• [Problem details]: Skip the pictures, please, and write out exactly the lines from the opening of the data through the line containing "col = scene.collection".

• [Data]:
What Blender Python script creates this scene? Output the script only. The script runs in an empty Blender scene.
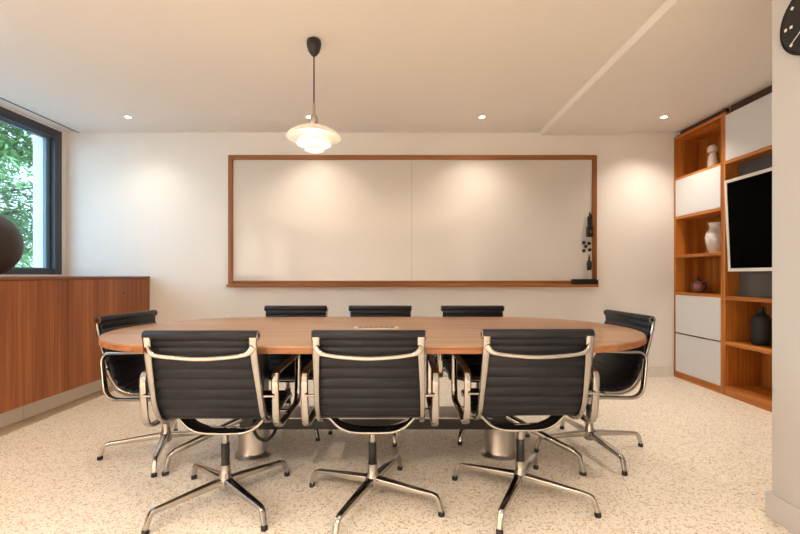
import bpy, bmesh, math, random
from mathutils import Vector, Matrix
R = math.radians
random.seed(7)
scene = bpy.context.scene
col = scene.collection

# ------------------------------------------------------------------ materials
def lin(c):
    f = lambda u: u / 12.92 if u <= .04045 else ((u + .055) / 1.055) ** 2.4
    return tuple(f(v / 255) for v in c) + (1,)

def mat(name, rgb, rough=.5, metal=0, spec=.5, coat=0, emit=None, estr=0, var=0, vscale=8, bump=0, bscale=60):
    m = bpy.data.materials.new(name); m.use_nodes = True
    nt = m.node_tree; b = nt.nodes['Principled BSDF']
    c = lin(rgb)
    b.inputs['Base Color'].default_value = c
    b.inputs['Roughness'].default_value = rough
    b.inputs['Metallic'].default_value = metal
    b.inputs['Specular IOR Level'].default_value = spec
    b.inputs['Coat Weight'].default_value = coat
    b.inputs['Coat Roughness'].default_value = .05
    if emit:
        b.inputs['Emission Color'].default_value = lin(emit); b.inputs['Emission Strength'].default_value = estr
    if var or bump:
        tc = nt.nodes.new('ShaderNodeTexCoord')
    if var:
        n = nt.nodes.new('ShaderNodeTexNoise'); n.inputs['Scale'].default_value = vscale; n.inputs['Detail'].default_value = 4
        r = nt.nodes.new('ShaderNodeValToRGB')
        r.color_ramp.elements[0].position = .3; r.color_ramp.elements[1].position = .7
        r.color_ramp.elements[0].color = tuple(v * (1 - var) for v in c[:3]) + (1,)
        r.color_ramp.elements[1].color = tuple(min(1, v * (1 + var)) for v in c[:3]) + (1,)
        nt.links.new(tc.outputs['Object'], n.inputs['Vector'])
        nt.links.new(n.outputs['Fac'], r.inputs['Fac']); nt.links.new(r.outputs['Color'], b.inputs['Base Color'])
    if bump:
        n2 = nt.nodes.new('ShaderNodeTexNoise'); n2.inputs['Scale'].default_value = bscale
        bp = nt.nodes.new('ShaderNodeBump'); bp.inputs['Strength'].default_value = bump; bp.inputs['Distance'].default_value = .002
        nt.links.new(tc.outputs['Object'], n2.inputs['Vector'])
        nt.links.new(n2.outputs['Fac'], bp.inputs['Height']); nt.links.new(bp.outputs['Normal'], b.inputs['Normal'])
    return m

def wood(name, dark, mid, light, axis='Z', rough=.4, s=1.0, coat=0, planks=0):
    """grain runs along axis"""
    m = bpy.data.materials.new(name); m.use_nodes = True
    nt = m.node_tree; b = nt.nodes['Principled BSDF']
    N = nt.nodes.new; L = nt.links.new
    tc = N('ShaderNodeTexCoord'); mp = N('ShaderNodeMapping')
    k = {'X': (1.2, 60, 60), 'Y': (60, 1.2, 60), 'Z': (60, 60, 1.2)}[axis]
    mp.inputs['Scale'].default_value = tuple(v * s for v in k)
    L(tc.outputs['Object'], mp.inputs['Vector'])
    n = N('ShaderNodeTexNoise'); n.inputs['Scale'].default_value = 1; n.inputs['Detail'].default_value = 5; n.inputs['Distortion'].default_value = .3
    L(mp.outputs['Vector'], n.inputs['Vector'])
    mp2 = N('ShaderNodeMapping')
    k2 = {'X': (.4, 9, 9), 'Y': (9, .4, 9), 'Z': (9, 9, .4)}[axis]
    mp2.inputs['Scale'].default_value = k2
    L(tc.outputs['Object'], mp2.inputs['Vector'])
    n2 = N('ShaderNodeTexNoise'); n2.inputs['Scale'].default_value = 1; n2.inputs['Detail'].default_value = 2
    L(mp2.outputs['Vector'], n2.inputs['Vector'])
    mx = N('ShaderNodeMath'); mx.operation = 'MULTIPLY_ADD'; mx.inputs[1].default_value = .55
    L(n.outputs['Fac'], mx.inputs[0])
    m3 = N('ShaderNodeMath'); m3.operation = 'MULTIPLY'; m3.inputs[1].default_value = .45
    L(n2.outputs['Fac'], m3.inputs[0]); L(m3.outputs[0], mx.inputs[2])
    fac = mx.outputs[0]
    if planks:
        br = N('ShaderNodeTexBrick'); br.inputs['Scale'].default_value = 1
        br.inputs['Brick Width'].default_value = .62; br.inputs['Row Height'].default_value = .17
        br.inputs['Mortar Size'].default_value = 0
        br.inputs['Color1'].default_value = (0, 0, 0, 1); br.inputs['Color2'].default_value = (1, 1, 1, 1)
        L(tc.outputs['Object'], br.inputs['Vector'])
        ma = N('ShaderNodeMath'); ma.operation = 'MULTIPLY_ADD'; ma.inputs[1].default_value = planks; 
        L(br.outputs['Color'], ma.inputs[0])
        L(fac, ma.inputs[2]); fac = ma.outputs[0]
        sb = N('ShaderNodeMath'); sb.operation = 'SUBTRACT'; sb.inputs[1].default_value = planks / 2
        L(fac, sb.inputs[0]); fac = sb.outputs[0]
    r = N('ShaderNodeValToRGB'); e = r.color_ramp.elements
    e[0].position = .34; e[0].color = lin(dark); e[1].position = .66; e[1].color = lin(light)
    q = r.color_ramp.elements.new(.5); q.color = lin(mid)
    L(fac, r.inputs['Fac']); L(r.outputs['Color'], b.inputs['Base Color'])
    b.inputs['Roughness'].default_value = rough; b.inputs['Coat Weight'].default_value = coat
    return m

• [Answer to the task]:
What Blender Python script creates this scene? Output the script only. The script runs in an empty Blender scene.
import bpy, bmesh, math, random
from mathutils import Vector, Matrix
R = math.radians
random.seed(7)
scene = bpy.context.scene
col = scene.collection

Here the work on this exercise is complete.